Banks also receive an underwriting fee for successfully executing a syndicated market transaction, whereas transaction fees in a private credit loan remain with the transaction and accrue to the benefit of investors.
In a syndicated market transaction, the bank generates a fee for all the work associated with underwriting and marketing the loan and placing it with investors. The bank keeps this transaction fee for itself, and the investors simply receive the stated interest on the loan. In a non-bank transaction, the direct lender does all the underwriting work and charges an underwriting fee to the borrower, but these fees generally remain with the actual loan and accrue to the benefit of investors—resulting in the 50bps of premium fees outlined above.
So, is private credit too good to be true?

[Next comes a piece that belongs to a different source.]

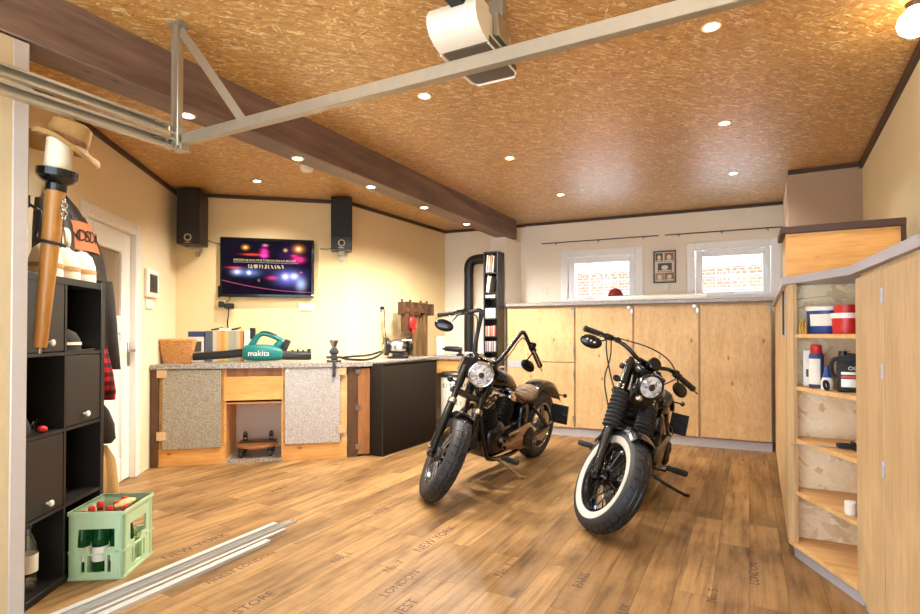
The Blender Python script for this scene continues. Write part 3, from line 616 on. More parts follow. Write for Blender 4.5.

The more than 20-year track record of private credit speaks to its merits and results. Investors have been rewarded with yields 200–400bps higher than public debt, without taking on more risk. Investors need to understand the drivers of that return difference—we do not view it as some ephemeral “illiquidity premium,” nor as an arbitrage that can be easily eroded. Rather, it is the result of real value-add between lenders and borrowers and an alignment of interests that is likely to persist. Over time, as non-banks continue to take market share from traditional banks, we may see banks evolve their business models, and spreads between public and private floating rate corporate debt may converge. But for now, we see private credit as an attractive asset class for any investor.